== Objective ==
Copy out all the lines exactly. Omit pictures.

BEGIN Source material

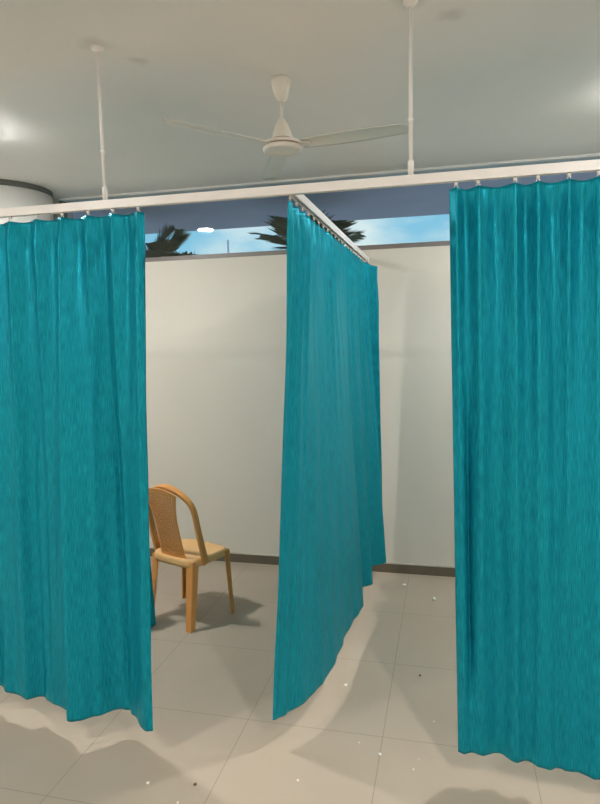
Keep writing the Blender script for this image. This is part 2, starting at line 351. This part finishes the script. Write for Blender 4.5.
# ---------------------------------------------------------------- curtains
def hook_mesh():
    bm = bmesh.new()
    box(bm, (-.006, -.004, -.006), (.006, .004, .004), .0012)          # glider head under the slot
    pts = []
    for i in range(15):
        a = -PI*.5 + 2*PI*i/14*.86; pts.append(Vector((.0055*math.cos(a), 0, -.0145 + .0075*math.sin(a))))
    sweep(bm, pts, circ(.0014, 6), Vector((0, 1, 0)))
    me = bpy.data.meshes.new('curtain_hook'); bm.to_mesh(me); bm.free(); me.materials.append(M_HOOK)
    for p in me.polygons: p.use_smooth = True
    return me
HOOK = hook_mesh()
def ridge(t, c, wl, wr, a):
    d = t-c
    return a*math.exp(-(d/(wl if d < 0 else wr))**2)
def curtain(label, top_path, hem_path, hooks, folds, ztop, zhem, nrm, nu=300, nv=150, seed=0, amp=.026, base=(0, 0), mid=None, creases=None, rz=0, keep=.25, sag=.006, wr=.010):
    """paths: functions t->(x,y) in layout units; hooks: list of t; folds: fn(t,v)->offset along nrm (toward the viewer)"""
    root = thing('privacy_curtain', label, 'curtain', V(base[0], base[1], 0), 0)
    bm = bmesh.new(); uvl = bm.loops.layers.uv.new('UVMap'); grid = []
    def phase(t):
        hs = hooks
        if t <= hs[0]: return (t-hs[0])/max(1e-4, hs[1]-hs[0])
        for i in range(len(hs)-1):
            if t <= hs[i+1]: return i + (t-hs[i])/(hs[i+1]-hs[i])
        return len(hs)-1 + (t-hs[-1])/max(1e-4, hs[-1]-hs[-2])
    length = sum((Vector(top_path((i+1)/20))-Vector(top_path(i/20))).length for i in range(20))*K
    for i in range(nu+1):
        t = i/nu; a = Vector(top_path(t)); b = Vector(hem_path(t)); ph = phase(t); s = abs(math.sin(PI*ph)); colv = []
        zt, zh = ztop(t) if callable(ztop) else ztop, zhem(t) if callable(zhem) else zhem
        n = Vector(nrm(t)) if callable(nrm) else Vector(nrm)
        for j in range(nv+1):
            v = j/nv; sv = v**1.05
            p = a.lerp(b, sv); z = zt + (zh-zt)*v
            if mid: p = p + Vector(mid(t, v))
            top_w = keep + (1-keep)*math.exp(-v*4.2)
            off = amp*top_w*(1-2.0*s**1.05) * min(1, .35+v*14)
            off += folds(t, v) if folds else 0
            x, zz = t*length*9, v*2.0
            off += wr*(.35+.65*min(1, v*2))*noise.noise(Vector((x*1.1+seed*7, zz*1.3, seed)))
            off += wr*.5*noise.noise(Vector((x*3.2+seed*3, zz*2.6+x*.5, seed+5)))
            z -= sag*s*max(0, 1-v*10)
            colv.append(bm.verts.new(((p.x+n.x*off-base[0])*K, (p.y+n.y*off-base[1])*K, z*K)))
        grid.append(colv)
    for i in range(nu):
        for j in range(nv):
            f = bm.faces.new((grid[i][j], grid[i+1][j], grid[i+1][j+1], grid[i][j+1])); f.smooth = True
            for lp_, (ii, jj) in zip(f.loops, ((i, j), (i+1, j), (i+1, j+1), (i, j+1))): lp_[uvl].uv = (ii/nu*length*1.15 + seed*3, 1.9 - jj/nv*1.9)
    me = bpy.data.meshes.new('fabric'); bm.to_mesh(me)
    # stitched hem and heading: thicker bands of the same cloth
    bm.free(); fab = bpy.data.objects.new('fabric', me); C.objects.link(fab); me.materials.append(M_FABRIC); fab.parent = root
    sol = fab.modifiers.new('thickness', 'SOLIDIFY'); sol.thickness = .0014; sol.offset = 0
    for t in hooks:
        if not (0 <= t <= 1): continue
        a = Vector(top_path(t)); h = bpy.data.objects.new('curtain_hook', HOOK); C.objects.link(h); h.parent = root
        h.location = ((a.x-base[0])*K, (a.y-base[1])*K, (T-.015)*K-.0045); h.rotation_euler = (0, 0, rz)
    return root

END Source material

== Solution ==
Keep writing the Blender script for this image. This is part 2, starting at line 351. This part finishes the script. Write for Blender 4.5.
# ---------------------------------------------------------------- curtains
def hook_mesh():
    bm = bmesh.new()
    box(bm, (-.006, -.004, -.006), (.006, .004, .004), .0012)          # glider head under the slot
    pts = []
    for i in range(15):
        a = -PI*.5 + 2*PI*i/14*.86; pts.append(Vector((.0055*math.cos(a), 0, -.0145 + .0075*math.sin(a))))
    sweep(bm, pts, circ(.0014, 6), Vector((0, 1, 0)))
    me = bpy.data.meshes.new('curtain_hook'); bm.to_mesh(me); bm.free(); me.materials.append(M_HOOK)
    for p in me.polygons: p.use_smooth = True
    return me
HOOK = hook_mesh()
def ridge(t, c, wl, wr, a):
    d = t-c
    return a*math.exp(-(d/(wl if d < 0 else wr))**2)
def curtain(label, top_path, hem_path, hooks, folds, ztop, zhem, nrm, nu=300, nv=150, seed=0, amp=.026, base=(0, 0), mid=None, creases=None, rz=0, keep=.25, sag=.006, wr=.010):
    """paths: functions t->(x,y) in layout units; hooks: list of t; folds: fn(t,v)->offset along nrm (toward the viewer)"""
    root = thing('privacy_curtain', label, 'curtain', V(base[0], base[1], 0), 0)
    bm = bmesh.new(); uvl = bm.loops.layers.uv.new('UVMap'); grid = []
    def phase(t):
        hs = hooks
        if t <= hs[0]: return (t-hs[0])/max(1e-4, hs[1]-hs[0])
        for i in range(len(hs)-1):
            if t <= hs[i+1]: return i + (t-hs[i])/(hs[i+1]-hs[i])
        return len(hs)-1 + (t-hs[-1])/max(1e-4, hs[-1]-hs[-2])
    length = sum((Vector(top_path((i+1)/20))-Vector(top_path(i/20))).length for i in range(20))*K
    for i in range(nu+1):
        t = i/nu; a = Vector(top_path(t)); b = Vector(hem_path(t)); ph = phase(t); s = abs(math.sin(PI*ph)); colv = []
        zt, zh = ztop(t) if callable(ztop) else ztop, zhem(t) if callable(zhem) else zhem
        n = Vector(nrm(t)) if callable(nrm) else Vector(nrm)
        for j in range(nv+1):
            v = j/nv; sv = v**1.05
            p = a.lerp(b, sv); z = zt + (zh-zt)*v
            if mid: p = p + Vector(mid(t, v))
            top_w = keep + (1-keep)*math.exp(-v*4.2)
            off = amp*top_w*(1-2.0*s**1.05) * min(1, .35+v*14)
            off += folds(t, v) if folds else 0
            x, zz = t*length*9, v*2.0
            off += wr*(.35+.65*min(1, v*2))*noise.noise(Vector((x*1.1+seed*7, zz*1.3, seed)))
            off += wr*.5*noise.noise(Vector((x*3.2+seed*3, zz*2.6+x*.5, seed+5)))
            z -= sag*s*max(0, 1-v*10)
            colv.append(bm.verts.new(((p.x+n.x*off-base[0])*K, (p.y+n.y*off-base[1])*K, z*K)))
        grid.append(colv)
    for i in range(nu):
        for j in range(nv):
            f = bm.faces.new((grid[i][j], grid[i+1][j], grid[i+1][j+1], grid[i][j+1])); f.smooth = True
            for lp_, (ii, jj) in zip(f.loops, ((i, j), (i+1, j), (i+1, j+1), (i, j+1))): lp_[uvl].uv = (ii/nu*length*1.15 + seed*3, 1.9 - jj/nv*1.9)
    me = bpy.data.meshes.new('fabric'); bm.to_mesh(me)
    # stitched hem and heading: thicker bands of the same cloth
    bm.free(); fab = bpy.data.objects.new('fabric', me); C.objects.link(fab); me.materials.append(M_FABRIC); fab.parent = root
    sol = fab.modifiers.new('thickness', 'SOLIDIFY'); sol.thickness = .0014; sol.offset = 0
    for t in hooks:
        if not (0 <= t <= 1): continue
        a = Vector(top_path(t)); h = bpy.data.objects.new('curtain_hook', HOOK); C.objects.link(h); h.parent = root
        h.location = ((a.x-base[0])*K, (a.y-base[1])*K, (T-.015)*K-.0045); h.rotation_euler = (0, 0, rz)
    return root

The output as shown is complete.